TOWARDS A LIVING WAGE

Booksmith is committed to paying its workers as much as it sustainably can, including a comprehensive legacy healthcare program for full time employees. In further pursuit of a living wage, we established a 2% surcharge on all purchases. All of this goes directly to fund staff compensation. 

 

Why a living wage for bookstores?

The price of books is printed on them: because we don't set our own prices, the margin on an $18 book in Topeka is the same as the margin on an $18 book in San Francisco. There's no organic way for independent bookstores to get their merchandise to reflect local costs of living. 

Historically, publishing and specifically bookselling are industries that have artificially sustained themselves by paying poverty wages to their workers. To meaningfully address diversity and equity in bookselling, there needs to be more money available for bookseller pay. A key part of bookstore sustainability is financial sustainability for the people who work in bookstores.

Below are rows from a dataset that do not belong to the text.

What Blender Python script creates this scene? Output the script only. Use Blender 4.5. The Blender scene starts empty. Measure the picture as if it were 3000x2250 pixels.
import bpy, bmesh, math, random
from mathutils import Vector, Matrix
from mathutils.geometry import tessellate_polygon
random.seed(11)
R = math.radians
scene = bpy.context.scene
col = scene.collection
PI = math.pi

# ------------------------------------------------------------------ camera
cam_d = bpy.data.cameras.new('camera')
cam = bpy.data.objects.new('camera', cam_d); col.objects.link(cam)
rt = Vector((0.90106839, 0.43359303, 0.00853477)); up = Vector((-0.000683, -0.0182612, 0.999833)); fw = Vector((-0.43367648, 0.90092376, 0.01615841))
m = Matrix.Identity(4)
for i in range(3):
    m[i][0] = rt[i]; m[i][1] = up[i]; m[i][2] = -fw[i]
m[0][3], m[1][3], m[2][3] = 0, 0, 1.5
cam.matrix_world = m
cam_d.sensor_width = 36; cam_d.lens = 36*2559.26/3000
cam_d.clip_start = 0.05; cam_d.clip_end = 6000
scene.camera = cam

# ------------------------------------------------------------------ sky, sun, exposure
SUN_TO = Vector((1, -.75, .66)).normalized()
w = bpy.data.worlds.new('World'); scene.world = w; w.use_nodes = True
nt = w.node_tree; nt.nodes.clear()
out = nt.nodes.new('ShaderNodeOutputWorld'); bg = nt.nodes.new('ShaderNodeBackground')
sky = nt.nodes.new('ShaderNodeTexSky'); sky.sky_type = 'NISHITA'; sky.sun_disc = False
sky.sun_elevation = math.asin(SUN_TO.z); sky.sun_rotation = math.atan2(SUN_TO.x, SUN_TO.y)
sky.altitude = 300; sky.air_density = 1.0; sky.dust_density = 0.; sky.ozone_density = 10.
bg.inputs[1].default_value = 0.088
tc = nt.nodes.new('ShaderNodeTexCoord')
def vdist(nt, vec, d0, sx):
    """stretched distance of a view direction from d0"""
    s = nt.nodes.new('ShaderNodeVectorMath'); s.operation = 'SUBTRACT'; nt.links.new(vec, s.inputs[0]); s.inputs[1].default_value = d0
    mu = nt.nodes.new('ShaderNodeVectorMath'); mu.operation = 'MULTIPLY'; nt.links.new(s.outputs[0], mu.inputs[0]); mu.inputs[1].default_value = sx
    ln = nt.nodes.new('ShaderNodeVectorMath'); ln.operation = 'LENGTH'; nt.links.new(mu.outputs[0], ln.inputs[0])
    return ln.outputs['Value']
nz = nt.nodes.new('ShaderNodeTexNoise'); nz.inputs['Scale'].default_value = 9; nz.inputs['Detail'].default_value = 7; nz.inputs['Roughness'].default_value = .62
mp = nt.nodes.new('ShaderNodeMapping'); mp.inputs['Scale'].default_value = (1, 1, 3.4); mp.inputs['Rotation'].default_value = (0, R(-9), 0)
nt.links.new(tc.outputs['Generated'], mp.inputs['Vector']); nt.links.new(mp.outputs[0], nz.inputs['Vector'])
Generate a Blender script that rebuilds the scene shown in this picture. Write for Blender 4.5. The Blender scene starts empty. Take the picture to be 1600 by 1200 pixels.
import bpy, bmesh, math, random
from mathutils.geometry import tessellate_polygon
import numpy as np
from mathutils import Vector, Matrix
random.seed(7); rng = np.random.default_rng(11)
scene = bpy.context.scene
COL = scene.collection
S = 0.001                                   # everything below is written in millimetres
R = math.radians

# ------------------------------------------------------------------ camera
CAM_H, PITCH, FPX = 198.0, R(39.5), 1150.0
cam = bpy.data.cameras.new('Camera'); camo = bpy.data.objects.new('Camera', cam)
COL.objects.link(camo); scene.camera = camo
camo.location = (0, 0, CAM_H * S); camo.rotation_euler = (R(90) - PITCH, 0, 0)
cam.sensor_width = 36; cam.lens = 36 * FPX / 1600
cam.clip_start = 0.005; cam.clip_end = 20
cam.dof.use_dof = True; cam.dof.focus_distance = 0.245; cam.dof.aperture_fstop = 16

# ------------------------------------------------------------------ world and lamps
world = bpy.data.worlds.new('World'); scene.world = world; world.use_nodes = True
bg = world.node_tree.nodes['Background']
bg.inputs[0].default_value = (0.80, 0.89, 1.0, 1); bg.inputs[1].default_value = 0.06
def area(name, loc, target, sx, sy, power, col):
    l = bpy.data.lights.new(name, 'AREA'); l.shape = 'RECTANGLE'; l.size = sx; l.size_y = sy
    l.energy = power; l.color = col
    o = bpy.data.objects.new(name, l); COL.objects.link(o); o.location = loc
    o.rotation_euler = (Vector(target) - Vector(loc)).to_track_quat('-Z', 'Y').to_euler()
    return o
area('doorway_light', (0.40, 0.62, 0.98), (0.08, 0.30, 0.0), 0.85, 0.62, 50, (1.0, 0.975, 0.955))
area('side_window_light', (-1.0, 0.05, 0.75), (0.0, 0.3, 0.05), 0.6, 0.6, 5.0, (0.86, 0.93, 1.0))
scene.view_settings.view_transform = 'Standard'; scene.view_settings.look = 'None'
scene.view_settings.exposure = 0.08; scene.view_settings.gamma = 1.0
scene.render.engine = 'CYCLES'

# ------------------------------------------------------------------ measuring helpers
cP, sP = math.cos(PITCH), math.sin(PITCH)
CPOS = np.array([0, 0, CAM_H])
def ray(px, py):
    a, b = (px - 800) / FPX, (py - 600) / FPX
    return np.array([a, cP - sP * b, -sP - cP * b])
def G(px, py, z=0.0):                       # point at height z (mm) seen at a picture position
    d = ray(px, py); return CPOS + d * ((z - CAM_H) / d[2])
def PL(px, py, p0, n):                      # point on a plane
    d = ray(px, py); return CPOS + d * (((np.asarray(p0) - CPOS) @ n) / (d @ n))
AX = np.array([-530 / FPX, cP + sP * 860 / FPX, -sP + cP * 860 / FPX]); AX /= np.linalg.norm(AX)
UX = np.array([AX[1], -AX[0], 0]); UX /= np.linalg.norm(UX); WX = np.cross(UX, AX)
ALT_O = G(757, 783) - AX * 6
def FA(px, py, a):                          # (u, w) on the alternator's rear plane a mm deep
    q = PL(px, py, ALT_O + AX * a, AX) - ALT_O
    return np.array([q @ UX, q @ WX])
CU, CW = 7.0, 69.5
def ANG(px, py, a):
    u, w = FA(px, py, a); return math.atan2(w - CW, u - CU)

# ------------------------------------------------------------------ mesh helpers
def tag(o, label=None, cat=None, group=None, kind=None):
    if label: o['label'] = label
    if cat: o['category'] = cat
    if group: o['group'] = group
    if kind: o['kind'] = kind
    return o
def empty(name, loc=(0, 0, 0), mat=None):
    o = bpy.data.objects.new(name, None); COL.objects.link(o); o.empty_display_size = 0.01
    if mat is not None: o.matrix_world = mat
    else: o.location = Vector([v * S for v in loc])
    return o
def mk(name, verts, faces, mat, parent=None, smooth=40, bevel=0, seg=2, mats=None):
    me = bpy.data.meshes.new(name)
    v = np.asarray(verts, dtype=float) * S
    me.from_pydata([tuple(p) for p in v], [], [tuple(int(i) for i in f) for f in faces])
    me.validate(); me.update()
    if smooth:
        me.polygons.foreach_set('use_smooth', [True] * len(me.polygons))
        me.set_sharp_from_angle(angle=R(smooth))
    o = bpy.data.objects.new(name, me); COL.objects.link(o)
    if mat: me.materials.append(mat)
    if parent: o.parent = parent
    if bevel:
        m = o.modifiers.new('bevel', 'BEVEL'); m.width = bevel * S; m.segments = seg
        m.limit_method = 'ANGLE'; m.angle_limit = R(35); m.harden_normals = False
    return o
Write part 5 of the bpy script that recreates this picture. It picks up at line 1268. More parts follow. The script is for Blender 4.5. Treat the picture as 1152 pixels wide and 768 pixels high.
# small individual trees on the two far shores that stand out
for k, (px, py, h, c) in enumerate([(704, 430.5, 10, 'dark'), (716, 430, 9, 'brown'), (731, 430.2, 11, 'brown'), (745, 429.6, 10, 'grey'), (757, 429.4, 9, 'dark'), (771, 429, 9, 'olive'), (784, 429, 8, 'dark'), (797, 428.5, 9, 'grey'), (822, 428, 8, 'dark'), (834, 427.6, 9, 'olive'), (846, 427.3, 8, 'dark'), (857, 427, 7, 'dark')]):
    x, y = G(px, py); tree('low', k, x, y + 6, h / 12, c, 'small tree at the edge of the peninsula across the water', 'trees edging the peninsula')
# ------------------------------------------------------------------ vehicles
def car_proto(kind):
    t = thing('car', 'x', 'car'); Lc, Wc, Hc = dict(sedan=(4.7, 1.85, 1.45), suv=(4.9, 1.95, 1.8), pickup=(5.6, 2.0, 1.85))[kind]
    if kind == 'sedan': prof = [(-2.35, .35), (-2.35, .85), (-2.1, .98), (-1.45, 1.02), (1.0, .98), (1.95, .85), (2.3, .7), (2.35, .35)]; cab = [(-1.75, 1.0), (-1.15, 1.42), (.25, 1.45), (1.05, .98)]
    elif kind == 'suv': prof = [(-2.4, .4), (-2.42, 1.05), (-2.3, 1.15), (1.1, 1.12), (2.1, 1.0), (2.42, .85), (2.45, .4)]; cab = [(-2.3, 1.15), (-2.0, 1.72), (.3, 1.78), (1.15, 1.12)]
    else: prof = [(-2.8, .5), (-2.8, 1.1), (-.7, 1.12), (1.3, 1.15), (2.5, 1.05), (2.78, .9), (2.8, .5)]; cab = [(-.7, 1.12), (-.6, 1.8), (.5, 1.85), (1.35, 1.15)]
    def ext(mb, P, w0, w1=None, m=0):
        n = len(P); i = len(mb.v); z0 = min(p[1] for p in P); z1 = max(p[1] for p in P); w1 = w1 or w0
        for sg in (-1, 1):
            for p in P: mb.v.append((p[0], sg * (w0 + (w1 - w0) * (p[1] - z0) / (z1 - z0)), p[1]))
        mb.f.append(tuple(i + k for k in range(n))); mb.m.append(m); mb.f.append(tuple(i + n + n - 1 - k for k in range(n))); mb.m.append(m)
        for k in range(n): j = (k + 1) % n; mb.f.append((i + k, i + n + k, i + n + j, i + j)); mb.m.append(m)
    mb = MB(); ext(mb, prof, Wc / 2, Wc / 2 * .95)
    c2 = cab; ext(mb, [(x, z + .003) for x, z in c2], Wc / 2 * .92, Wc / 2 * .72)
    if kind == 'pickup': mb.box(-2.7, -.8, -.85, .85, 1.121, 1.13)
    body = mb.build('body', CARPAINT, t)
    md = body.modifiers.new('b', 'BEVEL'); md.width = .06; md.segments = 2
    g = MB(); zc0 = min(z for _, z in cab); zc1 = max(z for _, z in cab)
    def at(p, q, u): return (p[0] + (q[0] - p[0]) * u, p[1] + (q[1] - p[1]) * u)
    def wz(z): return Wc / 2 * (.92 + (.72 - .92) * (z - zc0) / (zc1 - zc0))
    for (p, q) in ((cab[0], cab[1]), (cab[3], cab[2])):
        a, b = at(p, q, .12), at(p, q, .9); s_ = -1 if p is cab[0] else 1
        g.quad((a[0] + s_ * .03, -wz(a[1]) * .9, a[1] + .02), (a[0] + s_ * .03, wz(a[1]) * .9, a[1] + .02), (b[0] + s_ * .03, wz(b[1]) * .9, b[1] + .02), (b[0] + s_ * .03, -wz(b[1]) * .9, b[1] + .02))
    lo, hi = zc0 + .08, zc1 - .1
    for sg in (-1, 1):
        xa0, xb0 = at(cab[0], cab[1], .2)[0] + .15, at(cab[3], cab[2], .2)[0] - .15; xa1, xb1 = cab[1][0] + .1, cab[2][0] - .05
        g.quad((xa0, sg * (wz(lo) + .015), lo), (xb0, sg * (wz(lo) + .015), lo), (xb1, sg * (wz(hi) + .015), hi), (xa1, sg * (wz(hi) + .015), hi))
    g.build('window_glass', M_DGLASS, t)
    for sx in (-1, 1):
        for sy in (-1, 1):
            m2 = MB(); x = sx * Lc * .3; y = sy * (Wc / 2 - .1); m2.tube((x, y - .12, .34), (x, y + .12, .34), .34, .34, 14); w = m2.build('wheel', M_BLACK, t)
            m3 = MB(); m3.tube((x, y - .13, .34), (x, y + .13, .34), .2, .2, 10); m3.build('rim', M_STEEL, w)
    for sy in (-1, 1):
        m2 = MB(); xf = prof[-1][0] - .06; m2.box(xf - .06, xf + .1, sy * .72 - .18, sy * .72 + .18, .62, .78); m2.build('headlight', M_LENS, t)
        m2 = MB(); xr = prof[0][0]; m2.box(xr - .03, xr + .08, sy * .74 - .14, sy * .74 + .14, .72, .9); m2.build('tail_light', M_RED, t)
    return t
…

Booksellers are craftspeople who need access to a vast well of experience: just to know the collection of books we stock on the shelves at any given time, we need a passing familiarity with over 25,000 titles, an understanding of what they are, and the expertise to recommend them, find books we don't know, and learn about new releases. This is a level of knowledge that can't be appropriately compensated for in publishing's current structure. This is why other stores, like Kepler's Books in Menlo Park, have started to pilot similar programs to attempt to address the systemic inequity in bookseller pay. 

When you spend your money in your community, it stays in your community. Bookstores are vital cultural institutions necessary to a community's wellbeing—centers for connection, discovery, dreaming, and happenstance.

Thanks, as always, for your support.